Posted: Wed Nov 25, 2015 1:46 am
by oceanist
Hi guys,

I met a significant negative intercept (~ 3 times the slope) with my calibration curve. I think it may come from the unsolved peak of my compound. There is a large interfering peaks just behind of the peak of my compound. I feel confident with the concentrations of my standard solutions.

My question is whether this big negative intercept is from the unresolved peaks which caused the loss of peak area? BTW, i plotted concentrations vs peak area.

Welcome to share thoughts regarding this issue...

Thanks...

Re: negative intercept with my calibration curve

Posted: Fri Nov 27, 2015 2:57 pm
by LabProARW
Visually assuming a linear and not curvelinear response.... can you delete one standard which visually seems to skew the line negative at the intercept? Eyeballing it imagining the origin as a standard, many times I have seem one standard throw a calibration line negative. Usually the chromatography picked the wrong peak or integration was wrong for the standard which throws the line negative.

Re: negative intercept with my calibration curve

Posted: Fri Nov 27, 2015 5:42 pm
by carlo.annaratone
are you sure a linear regression is fit for the job? did you try to plot the datapoints just to see how they look like?

Re: negative intercept with my calibration curve

Posted: Fri Nov 27, 2015 8:03 pm
by Peter Apps
Hi guys,

I met a significant negative intercept (~ 3 times the slope) with my calibration curve. I think it may come from the unsolved peak of my compound.

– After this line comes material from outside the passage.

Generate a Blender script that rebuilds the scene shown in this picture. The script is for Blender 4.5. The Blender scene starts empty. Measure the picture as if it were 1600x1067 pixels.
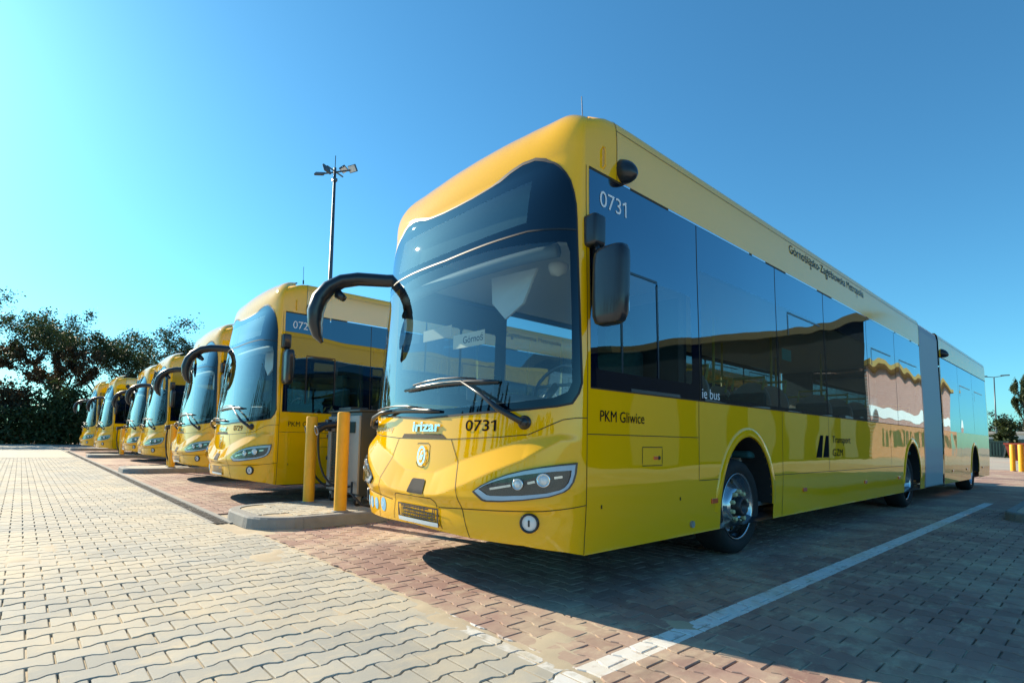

There is a large interfering peaks just behind of the peak of my compound. I feel confident with the concentrations of my standard solutions.

My question is whether this big negative intercept is from the unresolved peaks which caused the loss of peak area? BTW, i plotted concentrations vs peak area.

Welcome to share thoughts regarding this issue...

Thanks...
Where does the integration put the baseline of the peak of interest, if it is skimming the peak off the tail of the large interference then a loss of area is possible, and that will give you a negative intercept. If it drops to baseline the area will be systematically too large, and you will have a positive intercept.

The only satisfactory solutions are to improve the chromatography, or to use a selective detector.